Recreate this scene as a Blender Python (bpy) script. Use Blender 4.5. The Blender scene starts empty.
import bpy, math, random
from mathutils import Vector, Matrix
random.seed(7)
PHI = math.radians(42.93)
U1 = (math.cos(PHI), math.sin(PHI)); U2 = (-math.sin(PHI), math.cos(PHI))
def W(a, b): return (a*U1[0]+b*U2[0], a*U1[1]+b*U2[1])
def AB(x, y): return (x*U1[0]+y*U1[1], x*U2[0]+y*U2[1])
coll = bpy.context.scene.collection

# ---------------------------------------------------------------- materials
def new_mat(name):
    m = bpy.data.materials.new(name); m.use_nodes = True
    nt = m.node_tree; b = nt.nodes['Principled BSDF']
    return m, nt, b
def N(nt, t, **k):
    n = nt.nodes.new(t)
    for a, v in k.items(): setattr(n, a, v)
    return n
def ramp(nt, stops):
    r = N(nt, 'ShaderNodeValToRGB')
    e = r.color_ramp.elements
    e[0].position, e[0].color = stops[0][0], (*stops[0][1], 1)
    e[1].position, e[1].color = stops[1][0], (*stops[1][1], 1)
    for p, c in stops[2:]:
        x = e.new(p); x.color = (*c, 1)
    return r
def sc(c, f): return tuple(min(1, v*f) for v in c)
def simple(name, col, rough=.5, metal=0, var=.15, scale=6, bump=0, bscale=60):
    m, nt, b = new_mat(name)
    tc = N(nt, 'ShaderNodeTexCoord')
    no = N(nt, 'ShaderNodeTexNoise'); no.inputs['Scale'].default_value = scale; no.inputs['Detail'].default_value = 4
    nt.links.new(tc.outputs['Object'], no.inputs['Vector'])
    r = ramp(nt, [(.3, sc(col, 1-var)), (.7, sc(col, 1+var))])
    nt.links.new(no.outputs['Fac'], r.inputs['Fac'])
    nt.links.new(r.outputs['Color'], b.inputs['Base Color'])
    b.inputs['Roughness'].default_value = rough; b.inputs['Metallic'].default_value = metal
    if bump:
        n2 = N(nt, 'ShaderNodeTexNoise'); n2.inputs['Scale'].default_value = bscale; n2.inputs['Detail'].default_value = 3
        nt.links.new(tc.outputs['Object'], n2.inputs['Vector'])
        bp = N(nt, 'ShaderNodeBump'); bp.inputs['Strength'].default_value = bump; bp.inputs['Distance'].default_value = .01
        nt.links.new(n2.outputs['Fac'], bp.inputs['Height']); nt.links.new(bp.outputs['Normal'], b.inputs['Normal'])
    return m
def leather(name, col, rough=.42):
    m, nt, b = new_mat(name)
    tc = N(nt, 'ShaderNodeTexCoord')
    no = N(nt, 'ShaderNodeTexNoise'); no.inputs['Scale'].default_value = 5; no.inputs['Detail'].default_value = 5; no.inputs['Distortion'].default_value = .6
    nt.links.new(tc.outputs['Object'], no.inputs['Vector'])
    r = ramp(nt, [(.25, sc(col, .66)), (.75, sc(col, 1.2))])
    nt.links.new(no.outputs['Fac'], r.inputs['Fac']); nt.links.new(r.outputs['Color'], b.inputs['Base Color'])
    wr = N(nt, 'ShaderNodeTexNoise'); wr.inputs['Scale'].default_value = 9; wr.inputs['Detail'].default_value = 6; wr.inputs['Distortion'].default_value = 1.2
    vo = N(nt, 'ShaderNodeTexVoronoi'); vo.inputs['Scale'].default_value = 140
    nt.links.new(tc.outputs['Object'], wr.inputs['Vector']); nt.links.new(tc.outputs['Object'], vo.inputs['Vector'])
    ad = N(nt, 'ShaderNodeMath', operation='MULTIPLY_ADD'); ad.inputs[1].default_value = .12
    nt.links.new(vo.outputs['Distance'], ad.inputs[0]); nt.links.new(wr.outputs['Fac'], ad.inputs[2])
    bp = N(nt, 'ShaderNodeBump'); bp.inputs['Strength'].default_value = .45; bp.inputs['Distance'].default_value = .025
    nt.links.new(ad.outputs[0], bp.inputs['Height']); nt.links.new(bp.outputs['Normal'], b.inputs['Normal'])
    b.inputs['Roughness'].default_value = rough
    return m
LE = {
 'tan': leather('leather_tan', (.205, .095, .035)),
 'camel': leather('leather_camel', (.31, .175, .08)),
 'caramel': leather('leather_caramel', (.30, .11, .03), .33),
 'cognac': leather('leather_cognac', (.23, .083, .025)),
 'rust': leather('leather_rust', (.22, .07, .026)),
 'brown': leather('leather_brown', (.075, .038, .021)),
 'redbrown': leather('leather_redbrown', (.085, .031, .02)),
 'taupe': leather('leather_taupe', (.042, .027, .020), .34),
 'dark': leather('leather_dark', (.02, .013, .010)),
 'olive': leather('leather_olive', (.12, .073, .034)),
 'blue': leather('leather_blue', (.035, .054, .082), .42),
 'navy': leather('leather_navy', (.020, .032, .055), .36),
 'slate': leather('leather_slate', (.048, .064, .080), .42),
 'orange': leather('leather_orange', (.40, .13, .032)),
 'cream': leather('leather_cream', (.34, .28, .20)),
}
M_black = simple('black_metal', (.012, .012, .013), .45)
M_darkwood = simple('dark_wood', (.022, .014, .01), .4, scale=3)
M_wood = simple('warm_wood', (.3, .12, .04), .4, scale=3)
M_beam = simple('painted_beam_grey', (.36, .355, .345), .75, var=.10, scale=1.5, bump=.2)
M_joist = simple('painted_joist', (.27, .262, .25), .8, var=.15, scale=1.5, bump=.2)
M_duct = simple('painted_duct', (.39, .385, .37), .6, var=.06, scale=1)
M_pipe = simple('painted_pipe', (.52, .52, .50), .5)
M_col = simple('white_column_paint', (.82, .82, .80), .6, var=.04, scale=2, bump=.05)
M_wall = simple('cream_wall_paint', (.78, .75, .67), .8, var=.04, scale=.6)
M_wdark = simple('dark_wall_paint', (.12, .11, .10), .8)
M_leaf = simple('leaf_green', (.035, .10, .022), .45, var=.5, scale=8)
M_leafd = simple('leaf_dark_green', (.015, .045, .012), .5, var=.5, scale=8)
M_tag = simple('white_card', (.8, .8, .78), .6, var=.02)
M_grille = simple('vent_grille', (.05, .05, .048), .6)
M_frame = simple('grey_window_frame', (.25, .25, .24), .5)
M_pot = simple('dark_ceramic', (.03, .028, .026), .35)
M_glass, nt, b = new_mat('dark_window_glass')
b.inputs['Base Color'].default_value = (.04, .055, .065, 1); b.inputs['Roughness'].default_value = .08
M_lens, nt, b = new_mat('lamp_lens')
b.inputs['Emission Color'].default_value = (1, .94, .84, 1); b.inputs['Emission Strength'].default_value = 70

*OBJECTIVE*
Starting at the first line of the listing, retype every line up to and including the one with "coll = bpy.context.scene.collection".

*OUTPUT*
Recreate this scene as a Blender Python (bpy) script. Use Blender 4.5. The Blender scene starts empty.
import bpy, math, random
from mathutils import Vector, Matrix
random.seed(7)
PHI = math.radians(42.93)
U1 = (math.cos(PHI), math.sin(PHI)); U2 = (-math.sin(PHI), math.cos(PHI))
def W(a, b): return (a*U1[0]+b*U2[0], a*U1[1]+b*U2[1])
def AB(x, y): return (x*U1[0]+y*U1[1], x*U2[0]+y*U2[1])
coll = bpy.context.scene.collection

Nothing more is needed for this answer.